**EXERCISE TASK:**
Skip pictures; extract every line from the one with "Write a Blender" through the one with "bg.inputs[1].default_value = 0.045", exactly as written.

**AVAILABLE DATA:**
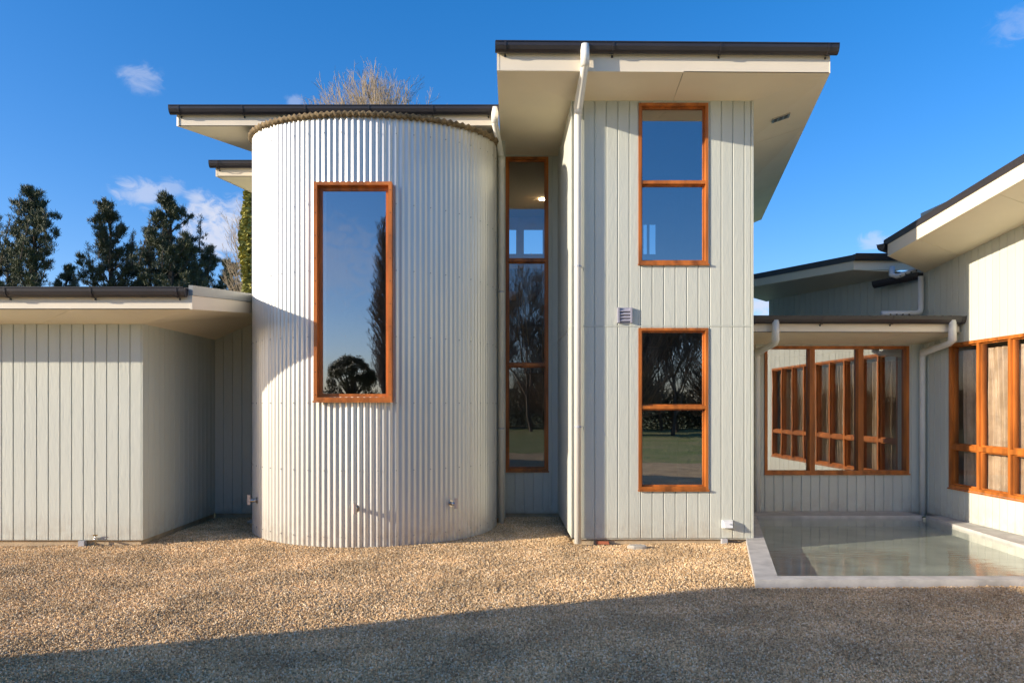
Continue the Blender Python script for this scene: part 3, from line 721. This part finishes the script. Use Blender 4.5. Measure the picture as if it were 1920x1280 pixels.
# vent strip in the right soffit
def SP(t, s): return lerp(lerp(FR, F2, t), lerp(WR, W2, t), s)+V(0, 0, -.03)
q = [SP(.110, .36), SP(.128, .36), SP(.128, .62), SP(.110, .62)]
vo = MB().hexa([*q, *[p+V(0, 0, .03) for p in q]]).build('soffit_vent', 'steel', rt)
for k in range(3):
    s0 = .39+k*.075; q = [SP(.1125, s0)-V(0, 0, .003), SP(.1255, s0)-V(0, 0, .003), SP(.1255, s0+.05)-V(0, 0, .003), SP(.1125, s0+.05)-V(0, 0, .003)]
    MB().hexa([*q, *[p+V(0, 0, .003) for p in q]]).build('vent_slot', 'gutter_metal', rt)
# box light low on the tower, conduit beneath
u0 = (1352-940)/143.6-XL
bx = MB().add([F_T(u0, .013, .13), F_T(u0+.15, .013, .13), F_T(u0+.15, .013, .235), F_T(u0, .013, .235), F_T(u0+.02, .11, .145), F_T(u0+.12, .11, .145), F_T(u0+.13, .07, .225), F_T(u0+.01, .07, .225)],
             [(3, 2, 1, 0), (4, 5, 6, 7), (0, 1, 5, 4), (2, 3, 7, 6), (1, 2, 6, 5), (3, 0, 4, 7)]).build('junction_box', 'plastic_white', H)
MB().tube([F_T(u0+.09, .095, .19), F_T(u0+.09, .099, .195)], .012, 8).build('knob', 'pipe_grey', bx)
MB().lbox(F_T, u0, u0+.07, -.02, .05, -.15, -.006).build('conduit', 'pipe_grey', H)
MB().tube([F_T(u0+.09, .04, -.03), F_T(u0+.2, .05, -.055), F_T(u0+.33, .04, -.02)], .008, 6).build('cable', 'gutter_metal', H)
F_G2 = Frame(XG, YG, 1, 0)
u1 = (150-266)/145.8
MB().lbox(F_G2, u1, u1+.075, -.02, .05, -.16, -.008).build('conduit', 'pipe_grey', H)
u2 = (181-266)/145.8
tp = MB().tube([F_G2(u2, .03, -.12), F_G2(u2, .03, .03), F_G2(u2+.01, .045, .05)], .011, 8).build('garden_tap', 'steel', H, smooth=True)
MB().tube([F_G2(u2, .03, .03), F_G2(u2+.03, .10, .035), F_G2(u2+.035, .11, .0)], .010, 8).build('spout', 'steel', tp, smooth=True)
MB().tube([F_G2(u2-.02, .05, .065), F_G2(u2+.035, .05, .068)], .008, 6).build('handle', 'brass', tp)
tp = MB().tube([(4.02, 11.76, .0), (4.02, 11.76, .33), (4.02, 11.70, .36)], .012, 8).build('garden_tap', 'brass', H, smooth=True)
MB().tube([(4.02, 11.70, .36), (4.03, 11.62, .34), (4.03, 11.61, .29)], .014, 8).build('spout', 'brass', tp, smooth=True)
MB().tube([(4.0, 11.70, .40), (4.06, 11.70, .40)], .01, 6).build('handle', 'brass', tp)

# ------------------------------------------------------------------ interiors
def room(x0, x1, y0, y1, z0, z1, wallm='interior_wall', back=()):
    mb = MB(); t = .05
    mb.box(x0-t, x0, y0, y1, z0, z1).box(x1, x1+t, y0, y1, z0, z1)
    FBk = Frame(x0, y1, 1, 0)
    xs = backing(FBk, 0, x1-x0, z0, z1, list(back), t); mb.add(xs.v, xs.f)
    mb.build('inner_wall', wallm, H)
    MB().box(x0, x1, y0, y1, z0-t, z0).build('inner_floor', 'interior_floor', H)
    MB().box(x0, x1, y0, y1, z1, z1+t).build('inner_ceiling', 'interior_ceiling', H)
room(XL+.13, XR-.05, YT+.13, 13.2, 2.95, 5.70, back=[(1.55, 1.62, 1.9+2.6, 2.3+2.75), (1.66, 1.78, 1.9+2.6, 2.3+2.75)])
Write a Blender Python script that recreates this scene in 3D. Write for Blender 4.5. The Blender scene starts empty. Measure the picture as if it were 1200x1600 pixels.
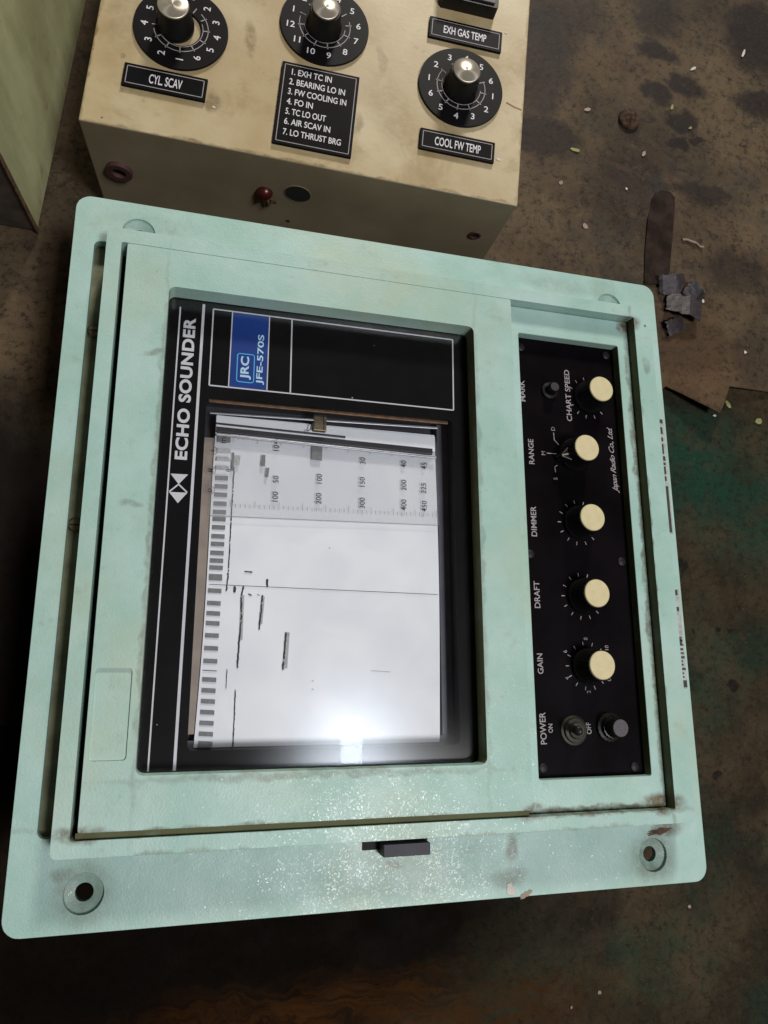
import bpy, bmesh, math, random
from mathutils import Matrix, Vector, noise as mnoise

scene = bpy.context.scene
COL = scene.collection
random.seed(7)

# ------------------------------------------------------------------ camera, light, exposure
cam_data = bpy.data.cameras.new("camera")
cam_data.sensor_fit = 'VERTICAL'
cam_data.sensor_height = 24.0
cam_data.lens = 1161.0 / 1600.0 * 24.0
cam_data.clip_start = 0.01
cam_data.clip_end = 50.0
cam = bpy.data.objects.new("camera", cam_data)
COL.objects.link(cam)
cam.matrix_world = Matrix(((0.983122, -0.045002, -0.177328, -0.070842), (0.014482, 0.985376, -0.169779, -0.037013), (0.182375, 0.164346, 0.969397, 0.584003), (0.000000, 0.000000, 0.000000, 1.000000)))
scene.camera = cam

world = bpy.data.worlds.new("World")
scene.world = world
world.use_nodes = True
bg = world.node_tree.nodes["Background"]
bg.inputs[0].default_value = (1.0, 0.86, 0.74, 1)
bg.inputs[1].default_value = 0.045


def area_lamp(name, pos, target, size_x, size_y, watts, color, roll=None):
    d = bpy.data.lights.new(name, 'AREA')
    d.shape = 'RECTANGLE'
    d.size, d.size_y, d.energy, d.color = size_x, size_y, watts, color
    o = bpy.data.objects.new(name, d)
    COL.objects.link(o)
    z = (Vector(pos) - Vector(target)).normalized()
    y = Vector((0, 1, 0)) if roll is None else Vector(roll)
    x = y.cross(z).normalized()
    y = z.cross(x)
    m = Matrix((x, y, z)).transposed().to_4x4()
    m.translation = pos
    o.matrix_world = m
    return o


# a lamp of the room, behind the equipment
area_lamp("work_lamp", (0.66952, 3.10660, 1.62164), (0.00964, 0.05652, 0.10607), 0.50, 0.40, 76.0, (1.0, 0.94, 0.84))
# the narrow bright doorway whose image lies in the chart window
area_lamp("doorway_light", (0.48583, -0.23241, 1.58923), (0.01062, -0.12315, 0.11687), 0.055, 0.36, 3.6, (0.78, 0.88, 1.0))
# the ceiling lamp over the equipment
area_lamp("ceiling_lamp", (1.13280, -0.79085, 3.07320), (0.01046, -0.09321, 0.11507), 0.70, 0.70, 60.0, (1.0, 0.985, 0.95))

vs = scene.view_settings
vs.view_transform = 'Standard'
vs.look = 'None'
vs.exposure = 0.0
vs.gamma = 1.0
vs.use_curve_mapping = False
scene.cycles.max_bounces = 8
scene.cycles.transparent_max_bounces = 12
scene.cycles.use_denoising = True
scene.cycles.sample_clamp_indirect = 4.0

# ------------------------------------------------------------------ materials
MATS = {}


class NT:
    def __init__(self, name):
        self.m = bpy.data.materials.new(name)
        self.m.use_nodes = True
        self.t = self.m.node_tree
        self.n = self.t.nodes
        self.l = self.t.links
        self.p = self.n["Principled BSDF"]
        self.tc = self.n.new("ShaderNodeTexCoord")
        self.co = self.tc.outputs["Object"]
        MATS[name] = self.m

    def new(self, kind, **kw):
        nd = self.n.new(kind)
        for k, v in kw.items():
            setattr(nd, k, v)
        return nd

    def link(self, a, b):
        self.l.new(a, b)

    def noise(self, scale, detail=3.0, rough=0.55, co=None, distort=0.0):
        nd = self.new("ShaderNodeTexNoise")
        nd.inputs["Scale"].default_value = scale
        nd.inputs["Detail"].default_value = detail
        nd.inputs["Roughness"].default_value = rough
        nd.inputs["Distortion"].default_value = distort
        self.link(co or self.co, nd.inputs["Vector"])
        return nd.outputs["Fac"]

    def rng(self, fac, a, b, c=0.0, d=1.0):
        nd = self.new("ShaderNodeMapRange")
        nd.interpolation_type = 'SMOOTHSTEP'
        for i, v in zip((1, 2, 3, 4), (a, b, c, d)):
            nd.inputs[i].default_value = v
        self.link(fac, nd.inputs[0])
        return nd.outputs[0]

    def math(self, op, a, b=None):
        nd = self.new("ShaderNodeMath", operation=op)
        for i, v in enumerate((a, b)):
            if v is None:
                continue
            if isinstance(v, (int, float)):
                nd.inputs[i].default_value = v
            else:
                self.link(v, nd.inputs[i])
        return nd.outputs[0]

    def mix(self, fac, a, b):
        nd = self.new("ShaderNodeMix", data_type='RGBA')
        for s, v in ((nd.inputs[0], fac), (nd.inputs[6], a), (nd.inputs[7], b)):
            if isinstance(v, (int, float)):
                s.default_value = v
            elif isinstance(v, tuple):
                s.default_value = v if len(v) == 4 else (*v, 1)
            else:
                self.link(v, s)
        return nd.outputs[2]

    def color(self, c):
        if isinstance(c, tuple):
            self.p.inputs["Base Color"].default_value = (*c, 1)
        else:
            self.link(c, self.p.inputs["Base Color"])

    def rough(self, r):
        if isinstance(r, (int, float)):
            self.p.inputs["Roughness"].default_value = r
        else:
            self.link(r, self.p.inputs["Roughness"])

    def bump(self, h, strength, dist):
        nd = self.new("ShaderNodeBump")
        nd.inputs["Strength"].default_value = strength
        nd.inputs["Distance"].default_value = dist
        self.link(h, nd.inputs["Height"])
        self.link(nd.outputs[0], self.p.inputs["Normal"])

    def specks(self, scale, size, keep, co=None):
        """sparse round specks: a Voronoi cell keeps its speck only when its random value is high"""
        v = self.new("ShaderNodeTexVoronoi")
        v.inputs["Scale"].default_value = scale
        self.link(co or self.co, v.inputs["Vector"])
        near = self.rng(v.outputs["Distance"], size * 0.55, size, 1.0, 0.0)
        sep = self.new("ShaderNodeSeparateColor")
        self.link(v.outputs["Color"], sep.inputs[0])
        return self.math('MULTIPLY', near, self.math('GREATER_THAN', sep.outputs[0], keep))

    def spot(self, co, x, y, rx, ry, ang=0.0, soft=0.35):
        mp = self.new("ShaderNodeMapping", vector_type='TEXTURE')
        mp.inputs["Location"].default_value = (x, y, 0)
        mp.inputs["Rotation"].default_value = (0, 0, math.radians(ang))
        mp.inputs["Scale"].default_value = (rx, ry, 1)
        self.link(co, mp.inputs["Vector"])
        ln = self.new("ShaderNodeVectorMath", operation='LENGTH')
        self.link(mp.outputs[0], ln.inputs[0])
        return self.rng(ln.outputs["Value"], 1.0 - soft, 1.0 + soft, 1.0, 0.0)

    def flat_wobbly(self, amount, scale):
        """object coordinates flattened to the ground plane and wobbled, so that stains get ragged outlines"""
        fl = self.new("ShaderNodeVectorMath", operation='MULTIPLY')
        fl.inputs[1].default_value = (1, 1, 0)
        self.link(self.co, fl.inputs[0])
        ns = self.new("ShaderNodeTexNoise")
        ns.inputs["Scale"].default_value = scale
        ns.inputs["Detail"].default_value = 4
        self.link(fl.outputs[0], ns.inputs["Vector"])
        sb = self.new("ShaderNodeVectorMath", operation='SUBTRACT')
        sb.inputs[1].default_value = (0.5, 0.5, 0.5)
        self.link(ns.outputs["Color"], sb.inputs[0])
        sc = self.new("ShaderNodeVectorMath", operation='MULTIPLY')
        sc.inputs[1].default_value = (amount, amount, 0)
        self.link(sb.outputs[0], sc.inputs[0])
        ad = self.new("ShaderNodeVectorMath", operation='ADD')
        self.link(fl.outputs[0], ad.inputs[0])
        self.link(sc.outputs[0], ad.inputs[1])
        return ad.outputs[0]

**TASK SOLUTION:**
Write a Blender Python script that recreates this scene in 3D. Write for Blender 4.5. The Blender scene starts empty. Measure the picture as if it were 1200x1600 pixels.
import bpy, bmesh, math, random
from mathutils import Matrix, Vector, noise as mnoise

scene = bpy.context.scene
COL = scene.collection
random.seed(7)

# ------------------------------------------------------------------ camera, light, exposure
cam_data = bpy.data.cameras.new("camera")
cam_data.sensor_fit = 'VERTICAL'
cam_data.sensor_height = 24.0
cam_data.lens = 1161.0 / 1600.0 * 24.0
cam_data.clip_start = 0.01
cam_data.clip_end = 50.0
cam = bpy.data.objects.new("camera", cam_data)
COL.objects.link(cam)
cam.matrix_world = Matrix(((0.983122, -0.045002, -0.177328, -0.070842), (0.014482, 0.985376, -0.169779, -0.037013), (0.182375, 0.164346, 0.969397, 0.584003), (0.000000, 0.000000, 0.000000, 1.000000)))
scene.camera = cam

world = bpy.data.worlds.new("World")
scene.world = world
world.use_nodes = True
bg = world.node_tree.nodes["Background"]
bg.inputs[0].default_value = (1.0, 0.86, 0.74, 1)
bg.inputs[1].default_value = 0.045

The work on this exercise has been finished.